I've spent most of 2022 so far painting on panels I assembled myself. As in, I get 1/4-inch MDF paneling cut to the size I need, I attach a wooden cradle to the back to keep it from warping, I prime it with gesso, and then I put an oil painting of a kittycat on it. I use poplar 1x2s for the cradles, and cut them with a hand saw on the world's crappiest miter box.


They're all a bit janky, because the miter box doesn't quite cut at a 45 degree angle and because I eyeball most of the rest of the measurements, but you fill in any gaps with putty, put a couple staples in the back for insurance, and apply as many layers of gesso as it takes to make it look nice. Get it smooth and blindingly-white enough, and it can pass for a store-bought one, as long as you aren't inspecting it too closely.

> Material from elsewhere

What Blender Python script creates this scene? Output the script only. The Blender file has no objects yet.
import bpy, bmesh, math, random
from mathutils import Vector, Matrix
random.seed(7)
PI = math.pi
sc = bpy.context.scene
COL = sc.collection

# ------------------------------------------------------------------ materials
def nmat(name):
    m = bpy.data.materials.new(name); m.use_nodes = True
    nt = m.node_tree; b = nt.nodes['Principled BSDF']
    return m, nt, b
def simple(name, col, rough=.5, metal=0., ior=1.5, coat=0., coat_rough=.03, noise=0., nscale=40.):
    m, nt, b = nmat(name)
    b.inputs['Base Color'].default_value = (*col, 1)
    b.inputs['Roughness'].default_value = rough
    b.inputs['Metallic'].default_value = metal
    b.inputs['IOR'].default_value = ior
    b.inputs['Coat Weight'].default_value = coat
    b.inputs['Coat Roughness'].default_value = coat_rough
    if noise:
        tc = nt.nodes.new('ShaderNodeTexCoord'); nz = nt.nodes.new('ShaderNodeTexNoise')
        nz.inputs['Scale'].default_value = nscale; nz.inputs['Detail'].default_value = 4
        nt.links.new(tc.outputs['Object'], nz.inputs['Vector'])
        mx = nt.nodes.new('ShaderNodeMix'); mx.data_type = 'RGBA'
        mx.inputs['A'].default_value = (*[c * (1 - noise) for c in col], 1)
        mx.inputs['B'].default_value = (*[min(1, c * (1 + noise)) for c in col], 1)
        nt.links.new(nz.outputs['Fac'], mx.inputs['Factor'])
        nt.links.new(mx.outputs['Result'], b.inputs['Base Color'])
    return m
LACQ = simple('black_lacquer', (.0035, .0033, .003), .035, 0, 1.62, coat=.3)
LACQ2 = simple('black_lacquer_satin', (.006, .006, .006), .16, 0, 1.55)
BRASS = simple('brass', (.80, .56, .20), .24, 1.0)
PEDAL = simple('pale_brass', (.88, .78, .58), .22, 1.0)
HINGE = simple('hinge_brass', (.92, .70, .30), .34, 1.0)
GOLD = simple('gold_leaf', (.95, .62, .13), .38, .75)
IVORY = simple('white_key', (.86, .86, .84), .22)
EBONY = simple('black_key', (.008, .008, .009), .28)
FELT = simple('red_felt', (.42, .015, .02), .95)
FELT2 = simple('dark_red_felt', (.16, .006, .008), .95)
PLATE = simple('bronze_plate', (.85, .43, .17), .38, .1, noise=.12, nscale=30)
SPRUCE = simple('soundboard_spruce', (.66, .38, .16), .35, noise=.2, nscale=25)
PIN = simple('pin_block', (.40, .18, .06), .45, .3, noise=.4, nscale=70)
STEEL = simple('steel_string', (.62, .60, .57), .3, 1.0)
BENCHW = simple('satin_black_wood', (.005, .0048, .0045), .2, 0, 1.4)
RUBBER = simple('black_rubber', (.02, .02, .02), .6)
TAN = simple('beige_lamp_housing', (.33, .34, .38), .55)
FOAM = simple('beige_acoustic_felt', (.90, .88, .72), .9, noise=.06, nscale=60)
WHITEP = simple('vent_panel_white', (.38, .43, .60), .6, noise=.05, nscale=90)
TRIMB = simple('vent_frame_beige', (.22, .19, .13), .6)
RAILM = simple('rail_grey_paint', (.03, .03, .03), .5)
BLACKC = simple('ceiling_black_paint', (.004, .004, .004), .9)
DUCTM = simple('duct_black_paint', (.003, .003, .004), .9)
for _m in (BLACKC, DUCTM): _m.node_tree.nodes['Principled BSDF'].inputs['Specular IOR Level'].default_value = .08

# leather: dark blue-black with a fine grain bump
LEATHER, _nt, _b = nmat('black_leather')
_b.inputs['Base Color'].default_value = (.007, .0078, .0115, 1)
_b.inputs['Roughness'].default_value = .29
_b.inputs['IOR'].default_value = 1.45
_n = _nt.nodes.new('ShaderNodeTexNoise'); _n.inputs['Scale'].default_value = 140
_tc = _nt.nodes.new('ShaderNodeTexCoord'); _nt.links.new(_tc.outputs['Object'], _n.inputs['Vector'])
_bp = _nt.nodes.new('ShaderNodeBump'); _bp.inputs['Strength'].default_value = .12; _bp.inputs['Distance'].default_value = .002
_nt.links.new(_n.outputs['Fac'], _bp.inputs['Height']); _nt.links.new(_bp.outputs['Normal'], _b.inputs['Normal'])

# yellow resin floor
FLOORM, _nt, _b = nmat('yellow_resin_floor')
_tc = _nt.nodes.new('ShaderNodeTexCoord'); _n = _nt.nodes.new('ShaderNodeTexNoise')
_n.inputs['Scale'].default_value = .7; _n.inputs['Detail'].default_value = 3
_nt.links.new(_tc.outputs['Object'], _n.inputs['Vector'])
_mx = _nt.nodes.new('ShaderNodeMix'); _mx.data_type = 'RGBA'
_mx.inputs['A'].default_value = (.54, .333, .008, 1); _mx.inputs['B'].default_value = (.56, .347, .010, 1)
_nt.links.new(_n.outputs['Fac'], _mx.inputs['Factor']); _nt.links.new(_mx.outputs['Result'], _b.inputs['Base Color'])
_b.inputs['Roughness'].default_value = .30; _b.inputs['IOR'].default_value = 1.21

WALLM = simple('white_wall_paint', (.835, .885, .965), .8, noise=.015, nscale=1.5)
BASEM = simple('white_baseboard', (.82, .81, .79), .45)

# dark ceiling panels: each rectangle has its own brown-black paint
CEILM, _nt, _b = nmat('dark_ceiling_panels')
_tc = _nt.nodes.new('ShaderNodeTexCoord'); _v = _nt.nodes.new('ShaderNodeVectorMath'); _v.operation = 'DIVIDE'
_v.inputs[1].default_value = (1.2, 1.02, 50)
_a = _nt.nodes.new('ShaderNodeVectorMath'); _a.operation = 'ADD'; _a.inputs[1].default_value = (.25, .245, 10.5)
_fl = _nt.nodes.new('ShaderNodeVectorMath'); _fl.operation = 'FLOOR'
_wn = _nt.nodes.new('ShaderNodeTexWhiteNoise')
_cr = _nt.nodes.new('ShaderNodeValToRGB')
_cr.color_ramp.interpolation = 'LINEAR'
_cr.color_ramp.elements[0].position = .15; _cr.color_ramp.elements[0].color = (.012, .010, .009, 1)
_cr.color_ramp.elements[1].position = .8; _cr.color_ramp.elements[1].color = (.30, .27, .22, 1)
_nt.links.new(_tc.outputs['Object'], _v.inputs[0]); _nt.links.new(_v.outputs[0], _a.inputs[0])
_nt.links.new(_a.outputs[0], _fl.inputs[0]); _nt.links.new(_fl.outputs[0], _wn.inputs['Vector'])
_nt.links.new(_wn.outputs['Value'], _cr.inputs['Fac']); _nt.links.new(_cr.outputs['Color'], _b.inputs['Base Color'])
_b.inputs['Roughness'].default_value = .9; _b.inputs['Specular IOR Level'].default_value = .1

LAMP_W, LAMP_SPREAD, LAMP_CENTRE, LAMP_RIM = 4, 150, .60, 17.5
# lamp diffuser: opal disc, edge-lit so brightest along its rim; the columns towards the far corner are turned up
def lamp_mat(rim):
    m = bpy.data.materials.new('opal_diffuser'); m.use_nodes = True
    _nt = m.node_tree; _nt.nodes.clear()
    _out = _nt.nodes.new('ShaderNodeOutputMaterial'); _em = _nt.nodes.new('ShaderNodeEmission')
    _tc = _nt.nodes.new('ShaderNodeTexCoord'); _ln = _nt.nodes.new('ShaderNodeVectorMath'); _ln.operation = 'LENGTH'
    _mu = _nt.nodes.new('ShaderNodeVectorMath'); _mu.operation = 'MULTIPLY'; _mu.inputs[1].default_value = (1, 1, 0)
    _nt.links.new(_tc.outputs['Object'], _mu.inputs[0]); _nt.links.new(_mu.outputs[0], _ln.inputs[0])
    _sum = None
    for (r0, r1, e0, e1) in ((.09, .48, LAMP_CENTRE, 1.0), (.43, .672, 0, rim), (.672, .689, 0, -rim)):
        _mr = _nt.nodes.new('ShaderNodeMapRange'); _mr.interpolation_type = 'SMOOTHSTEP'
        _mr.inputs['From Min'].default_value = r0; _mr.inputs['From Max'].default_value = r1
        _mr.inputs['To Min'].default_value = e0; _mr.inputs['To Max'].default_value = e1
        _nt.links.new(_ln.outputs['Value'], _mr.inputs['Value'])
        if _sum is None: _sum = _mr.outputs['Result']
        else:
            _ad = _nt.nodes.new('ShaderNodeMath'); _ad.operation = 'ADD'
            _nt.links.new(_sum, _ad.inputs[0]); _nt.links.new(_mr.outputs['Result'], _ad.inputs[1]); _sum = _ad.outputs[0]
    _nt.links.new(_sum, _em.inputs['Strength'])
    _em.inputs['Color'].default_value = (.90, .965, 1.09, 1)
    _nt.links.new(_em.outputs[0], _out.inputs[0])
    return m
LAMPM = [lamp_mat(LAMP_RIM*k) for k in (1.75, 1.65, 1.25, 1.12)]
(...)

Initially I was nervous that the primer would peel off, or that anything I painted onto the homemade panels would flake off after a few weeks, or maybe just wouldn't stick at all. Surely it couldn't be this easy. There had to be some final step that could only be done at a factory, or that involved terrifying Renaissance chemicals. But nope, it turns out these panels -- the ones I don't really measure and just kinda stick together with wood glue -- are significantly nicer than the ones I'd been overpaying for. And if I paint the sides they look pretty nice hanging without a frame.


All of which is a partial explanation for why I've been offline. Not only that I've been busy sawing and priming, but because starting with a pile of lumber and ending up with a painting is a profoundly different experience from just filling up a blank canvas that you bought shrinkwrapped. It's not just that this occupies time that could be otherwise spent online; it somehow satisfies that abstract sense of need that sends us online in the first place. Whatever it was Nietzsche thought we had lost, the absense of which now defines our postmodern condition? Assembling art panels somehow makes me worry less about that.


Not a terribly helpful or informative conclusion, but everyone who's hanging out in these corners of the internet is looking for some escape hatch from, y'know, the nightmare of existence within our 21st-century memeplex. I'm not sure making my own art supplies will be enough to get me fully through the membrane to the next world, but _not_ doing that certainly wasn't helping.